begin

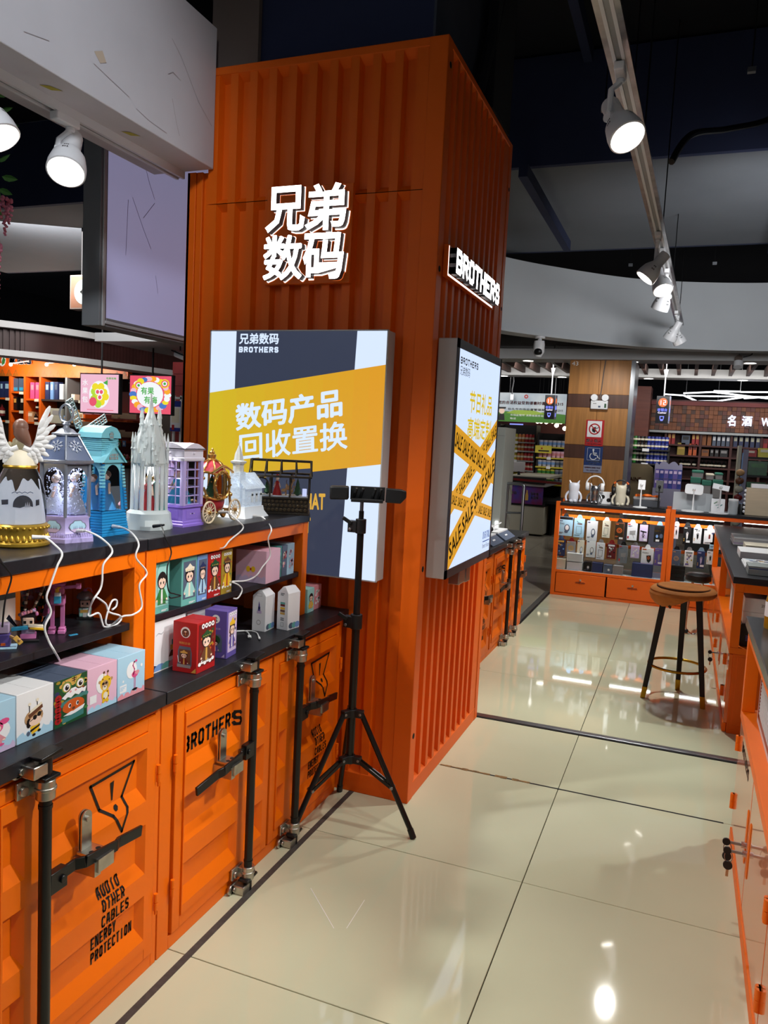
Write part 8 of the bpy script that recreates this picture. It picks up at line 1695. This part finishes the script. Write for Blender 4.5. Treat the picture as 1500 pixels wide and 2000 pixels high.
for k, px in enumerate((1262, 1270, 1279, 1287, 1294)): stock('wine_bottle', 'bottle_dark', at(px, 860, Y=YW).x, YW+.12, zW[0]+.001, 'dark wine bottle, %s on the top shelf behind the beer rack' % ORD[k], 'wine bottles behind the beer rack', .035, .3, 'bottle')
mat('kraft', (96, 84, 62), .85, noise=.12, nscale=4); o0, o1 = at(1212, 960, Y=13.3), at(1276, 908, Y=13.3)
t = thing('large_sack', 'large olive brown covered sack with faded red lettering', 'sack', ((o0.x+o1.x)/2, 13.5, 0)); w_ = (o1.x-o0.x)/2; H = o1.z; random.seed(5); b = MB(); b.loft([[(w_*k*sx*(1+.04*random.random()), .2*sy, z) for sx, sy in ((-1, -1), (-.3, -1.08), (.3, -1.1), (1, -1), (1, 1), (0, 1.1), (-1, 1))] for k, z in ((1, 0), (1.02, H*.5), (1.0, H*.86), (.92, H*.96), (.6, H))], 'kraft'); b.build('cover', t, sharp=.5)
F = plane((-w_*.7, -.235, H*.78), (1, 0, 0), (0, 0, 1)); b = MB(); b.tris(fit('HAINE', 0, 0, w_*1.0, .07, .02), 'red_dark', F); b.build('faded_print', t, 0)
mat('cloud_lilac', (140, 138, 162), .6); o0, o1 = at(1274, 962, Y=13.0), at(1334, 900, Y=13.0)
t = thing('promo_stand', 'cloud topped promotion stand stacked with blue packs', 'display', (o0.x, 13.0, 0)); w_ = o1.x-o0.x; H = o1.z; pts = [(0, H-.45), (w_, H-.45), (w_, H-.1)]+[(w_*(.5+.5*math.cos(PI*k/24)), H-.12+.05*abs(math.sin(PI*k/6))+.05*math.sin(PI*k/24)) for k in range(25)]+[(0, H-.1)]; b = MB(); b.prism(pts, 'cloud_lilac', lambda u, v: (u, .2, v), lambda u, v: (u, .22, v)); b.box(0, 0, 0, w_, .22, H-.45, 'cloud_lilac'); b.build('stand_body', t, 0)
for r_ in range(2):
    for i in range(6):
        for j in range(2): z = H-.45+.0+(.15*(1-r_))+.0; stock('blue_pack', 'beer_blue' if (i+j) % 2 else 'purple', o0.x+.05+i*(w_-.08)/5, 13.06-.0*j, H-.45+.155*r_+.001, '%s pack of the %s row on the cloud topped stand' % (ORD[i], ('lower', 'upper')[r_]), 'packs on the cloud topped stand', .032, .145, 'pack', 'lilac') if j == 0 else None
mat('net_teal', (60, 130, 110), .6); o0, o1 = at(1344, 985, Y=12.6), at(1416, 916, Y=12.6); w_ = o1.x-o0.x
t = thing('wire_basket', 'stack of grey goods bundled in green wrappers in a wire basket', 'basket', (o0.x, 12.6, 0)); H = o1.z; b = MB(); b.box(0, 0, 0, w_, .5, H-.45, 'shelf_dark'); b.build('trolley', t)
for k, (u0, u1, zz, hh) in enumerate(((0, .34, .0, .3), (.34, .66, .0, .26), (.66, 1, .0, .28), (.02, .4, .28, .12), (.45, .72, .27, .09), (.72, .98, .28, .10))): b = MB(); b.box(w_*u0+.01, .02, H-.45+zz, w_*u1-.01, .42, H-.45+zz+hh, 'carton_grey'); b.box(w_*u0+.005, .015, H-.45+zz+hh*.7, w_*u1-.005, .425, H-.45+zz+hh+.005, 'net_teal' if k != 4 else 'cream'); b.build('bundle', t, bevel=.012)
o0, o1 = at(1432, 1000, Y=12.2), at(1463, 878, Y=12.2); w_ = o1.x-o0.x
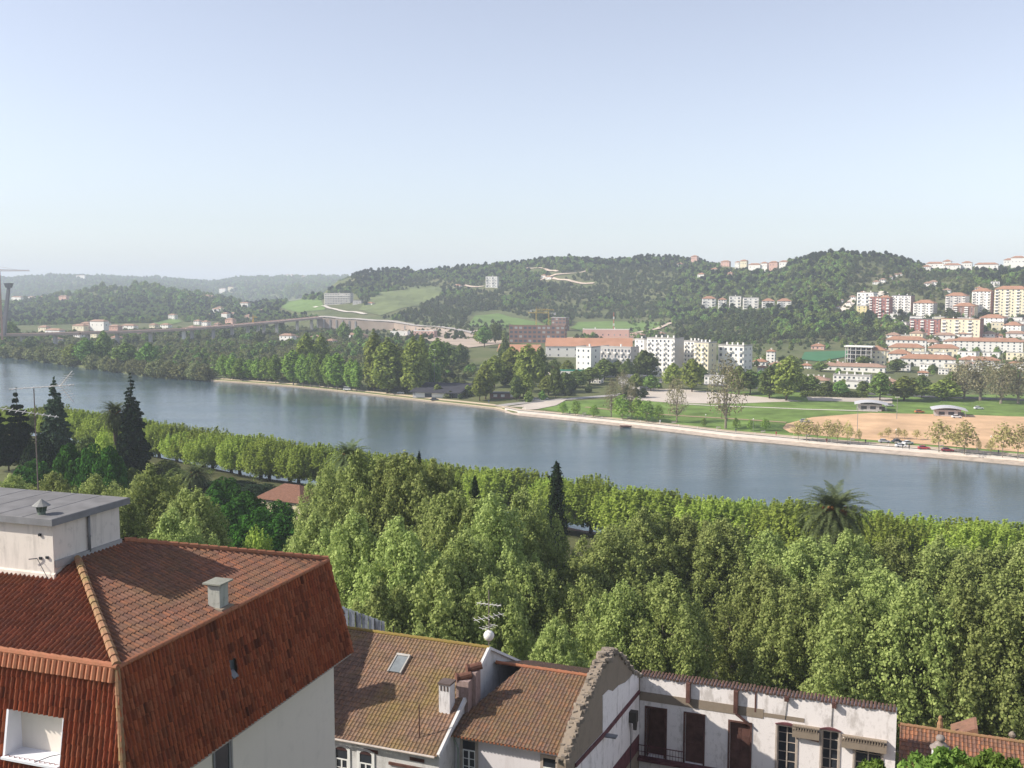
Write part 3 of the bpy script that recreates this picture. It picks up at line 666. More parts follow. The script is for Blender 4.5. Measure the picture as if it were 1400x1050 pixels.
# band of bare rubble under the upper wall, left end
bd = MB(); q0 = xz(1044, 965)[0]
bd.box(.0, q0, -.03, 0, -1.75, -1.15); bd.build('rubble_band', M_mortar, O3)
bd = MB(); bd.box(q0, 10.6, -.02, 0, -1.62, -1.35); bd.build('rubble_band', M_mortar, O3)
for (p0, p1, pz) in ((1084, 1121, 989), (1151, 1213, 1003)):
    xa, z_ = xz(p0, pz); xb, _ = xz(p1, pz); m = MB(); m.box(xa, xb, -.35, 0, z_-.05, z_+.0); m.box(xa, xb, -.3, 0, z_-.75, z_-.25)
    for k_ in range(int((xb-xa)/.16)): m.box(xa+k_*.16, xa+k_*.16+.07, -.33, -.27, z_-.3, z_)
    m.build('broken_cornice', M_mortar, O3)
# stubs of posts and beams on the upper wall
for (px, pyt, pyb) in ((942, 932, 959), (1007, 943, 973), (1076, 951, 957), (1141, 959, 966)):
    x, z1 = xz(px, pyt); _, z0 = xz(px, pyb); MB().box(x-.13, x+.13, -.32, 0, z0, z1).build('beam_stub', M_brown, O3)
x = xz(1033, 960)[0]; MB().box(x-.05, x+.05, -.04, 0, -1.4, -.1).build('wall_seam', M_brown, O3)
for px in (1076, 1138): 
    x = xz(px, 970)[0]; MB().tube((x, -.03, -.35), (x+rnd.uniform(-.1, .1), -.03, -1.6), .018, .018, 5).build('cable', dark, O3)
pl = MB(); a_ = xz(1007, 973); b_ = xz(1028, 990); pl.tube((a_[0], -.3, a_[1]), (b_[0], -.15, b_[1]-.1), .1, .08, 6); pl.build('leaning_beam', M_brown, O3); pl = MB(); a_ = xz(1091, 1004); b_ = xz(1120, 1012); pl.tube((a_[0], -.2, a_[1]), (b_[0], -.2, b_[1]), .07, .07, 6)
pl.build('leaning_beam', M_brown, O3)
# crumbling tile coping along the facade top
cp = MB()
for i in range(72):
    x = i*.222; cp.tube((x+.1, -.12+rnd.uniform(-.04, .04), .0+rnd.uniform(-.05, .03)), (x+.1, .62, .10+rnd.uniform(-.05, .03)), .085, .08, 6)
cp.build('coping_tile', tilemat('coping', [(.14, .075, .06)], (.10, .09, .06), .6, (.04, .03, .03), .7, 1.2), O3)
# balcony, ledge and charred floor at the left end of the facade
ba = MB(); ba.box(0.02, 10.5, -.5, 0, -5.75, -5.55); ba.build('ledge', M_maroon, O3)
rl = MB()
for i in range(16): rl.box(.08+i*.19, .1+i*.19, -.42, -.4, -5.55, -4.65)
rl.box(.05, 3.05, -.43, -.39, -4.68, -4.63); rl.box(.05, 3.05, -.43, -.39, -5.1, -5.07); rl.build('balcony_railing', M_maroon, O3)
lm = MB(); y_, z_ = yz(861, 982); lm.box(0, .5, y_-.25, y_+.25, z_-.2, z_+.5); lm.tube((.35, y_, z_-.2), (.35, y_, z_-.7), .16, .12, 8); lm.build('wall_lamp', plain('rusty_lamp', (.07, .06, .05)), O3)
MB().tube((.05, y_+.15, z_-.4), (.05, y_+.15, -8), .025).build('cable', dark, O3)
y_, z_ = yz(826, 1005); MB().box(0, .75, y_-.2, y_+.3, z_-.05, z_+.02).build('tin_ledge', M_fascia, O3)
MB().box(0, 16, -15, 0, -16, -9.5).build('debris_floor', plain('rubble_floor', (.16, .13, .11), .95, .1, .5, 1.5, .1), O3)
# house at the right end
O4 = frame_obj('end_house', 'orange-brown tiled house at the right end of the ruin, behind the stone finial', 'house', G, E1)
rr = gl(1225, 990, (0, 3.5, 0), (0, 1, 0)); x0 = 16.2
tiles('roof', T_right, O4, (x0, -5.6, rr.z-3.9), (1, 0, 0), (0, 9.1, 3.9), 15, 9.9, .24, .34, .035, .035, clips=[((0, 3.5, 0), (0, 1, 0))], ns=6)
tiles('rear_roof', T_right, O4, (x0+15, 12.6, rr.z-3.9), (-1, 0, 0), (0, -9.1, 3.9), 15, 9.9, .24, .34, .035, .035, clips=[((0, 3.5, 0), (0, -1, 0))], ns=4)
ridge('roof_ridge', T_ridge, O4, (x0, 3.5, rr.z), (x0+15, 3.5, rr.z), .12, .42)
w = MB(); w.box(x0+.1, x0+15, -5.2, 12.2, -16, rr.z-3.95); w.hull([(x0+.05, -5.2, rr.z-3.96), (x0+.35, -5.2, rr.z-3.96), (x0+.35, 12.2, rr.z-3.96), (x0+.05, 12.2, rr.z-3.96)], [(x0+.05, 3.4, rr.z-.1), (x0+.35, 3.4, rr.z-.1), (x0+.35, 3.6, rr.z-.1), (x0+.05, 3.6, rr.z-.1)]); w.build('wall', M_white2, O4)
q = gl(1336, 1000, (0, 4, 0), (0, 1, 0)); MB().hull([(q.x-1.5, 3.6, rr.z-.3), (q.x+.1, 3.6, rr.z-.3), (q.x+.1, 5.5, rr.z-.3), (q.x-1.5, 5.5, rr.z-.3)], [(q.x-.15, 3.6, rr.z+.4), (q.x+.0, 3.6, rr.z+.42), (q.x+.0, 5.5, rr.z+.42), (q.x-.15, 5.5, rr.z+.4)]).build('dormer_gable', T_right, O4)
q = gl(1285, 1000, (0, 3.7, 0), (0, 1, 0)); MB().lathe((q.x, 3.75, rr.z), [(.2, -.2), (.18, .35), (.11, .55), (.13, .75), (.04, .9)], 8).build('ridge_ornament', T_ridge, O4)
q = gl(1384, 1003, (0, 3.7, 0), (0, 1, 0)); MB().lathe((q.x, 3.75, rr.z), [(.1, -.1), (.1, .1), (.2, .22), (.2, .36), (.08, .5)], 8).build('ridge_ornament', M_stone, O4)
# stone finial on its pyramid in front of the end house
Pf = Vector(at(1285, 1033, 50.))
Fi = thing('stone_finial', 'grey stone ball finial on a stepped pyramid cap, in front of orange-brown roof', 'finial', Pf)
m = MB(); m.lathe((0, 0, 0), [(.5, .38), (.5, .44), (.36, .54), (.26, .68), (.12, .76), (.21, .83), (.23, .93), (.18, 1.03), (.06, 1.08)], 16); m.build('ball_finial', plain('old_grey_stone', (.25, .21, .19), .95, .1, .3, 4, .02), Fi, True)
MB().box(-.3, .3, -.3, .3, -14, .38).build('pier', M_oldwall, Fi)
# corrugated fence behind the moss-roofed house
sa = Vector(at(466, 829, 72)); sb_ = Vector(at(526, 851, 72)); 
F_ = thing('corrugated_wall', 'bluish white weathered corrugated sheet wall behind the mossy roof', 'wall', (sa.x, sa.y, sa.z), math.atan2(sb_.y-sa.y, sb_.x-sa.x))
m = MB(); L_ = sb_.x-sa.x; n = 26; dz = (sb_.z-sa.z)
for i in range(n):
    x = -3+(L_+3)*i/n; x2 = -3+(L_+3)*(i+1)/n; zt2 = dz*(x/L_); y = .05 if i % 2 else -.05
    m.hull([(x, y, -6), (x2-.03, y, -6), (x2-.03, y+.04, -6), (x, y+.04, -6)], [(x, y, zt2), (x2-.03, y, zt2+dz/n), (x2-.03, y+.04, zt2+dz/n), (x, y+.04, zt2)])
m.build('sheet_panel', stained('blue_grey_sheet', (.40, .45, .52), (.07, .08, .10), .9, 1.2, 3.0), F_)
m = MB()
for i in range(6): x = -3+i*1.35; m.box(x, x+.08, -.09, -.06, -6, dz*x/L_)
m.build('post', dark, F_)
# aerials
def yagi(m, c, d, L, n, s0, s1):
    c = Vector(c); d = Vector(d).normalized(); m.tube(c-d*L*.5, c+d*L*.5, .022, .022, 6); side = d.cross(Vector((0, 0, 1))).normalized()
    for i in range(n):
        p = c-d*L*.5+d*L*(i+.5)/n; l = s0+(s1-s0)*i/n; m.tube(p-side*l, p+side*l, .012, .012, 4)
b_ = Vector(at(53, 688, 44)); t_ = Vector(at(50, 531, 44)); t_.x = b_.x
AN = thing('roof_aerial', 'tall thin aerial mast with two long booms, behind the grey rooftop box', 'aerial', (b_.x, b_.y, A.z+2.0))
m = MB(); hh_ = t_.z-A.z-2; m.tube((0, 0, 0), (0, 0, hh_), .035, .022, 6); m.build('mast', plain('rusty_mast', (.17, .14, .13)), AN)
q1 = Vector(at(20, 560, 44)); q2 = Vector(at(78, 572, 44)); z1 = (q1.z+q2.z)/2+.05-A.z-2; zz2 = Vector(at(50, 531, 44)).z-A.z-2
m = MB(); yagi(m, (-.2, 0, z1), (1, .35, -.22), 2.3, 9, .75, .45); m.build('antenna_boom', plain('pale_aluminium', (.62, .60, .58), .5), AN)
m = MB(); yagi(m, (.3, .1, zz2+.05), (1, .3, .05), 2.6, 7, .5, .4)
for a_ in (.75, -.75): 
    for k_ in range(5): m.tube((1.15+k_*.09, -.4, zz2+.1+a_*(.12+.13*k_)), (1.15+k_*.09, .6, zz2+.1+a_*(.12+.13*k_)), .012, .012, 4)
m.tube((1.1, .1, zz2+.1), (1.65, .1, zz2+.75), .02); m.tube((1.1, .1, zz2+.1), (1.65, .1, zz2-.6), .02); m.build('antenna_boom', bpy.data.materials['pale_aluminium'], AN)
gb = G+E1*(-7.2)+Vector((-E1.y, E1.x, 0))*(-8.75)
A3 = thing('ball_aerial', 'aerial with white ball and crossed rods on the mossy roof gable peak', 'aerial', (gb.x, gb.y, gb.z+r1z))
m = MB(); m.tube((0, 0, 0), (0, 0, 3.6), .04, .03, 6); m.build('mast', bpy.data.materials['rusty_mast'], A3)
m = MB(); m.lathe((0, 0, .75), [(.05, -.33), (.2, -.26), (.3, -.12), (.33, 0.02), (.3, .14), (.2, .27), (.05, .33)], 14); m.build('ball', white, A3, True)
m = MB(); yagi(m, (0, 0, 1.9), (1, .5, .08), 2.0, 6, .5, .4); yagi(m, (0, 0, 2.7), (1, -.4, 0), 1.6, 6, .4, .3); yagi(m, (0, 0, 1.3), (.6, .8, 0), 1.2, 4, .4, .3); m.build('antenna_boom', bpy.data.materials['pale_aluminium'], A3)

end

Every line above that contains the word "pixels" should be reported.

## THE RESPONSE:
Write part 8 of the bpy script that recreates this picture. It picks up at line 1695. This part finishes the script. Write for Blender 4.5. Treat the picture as 1500 pixels wide and 2000 pixels high.
Write part 3 of the bpy script that recreates this picture. It picks up at line 666. More parts follow. The script is for Blender 4.5. Measure the picture as if it were 1400x1050 pixels.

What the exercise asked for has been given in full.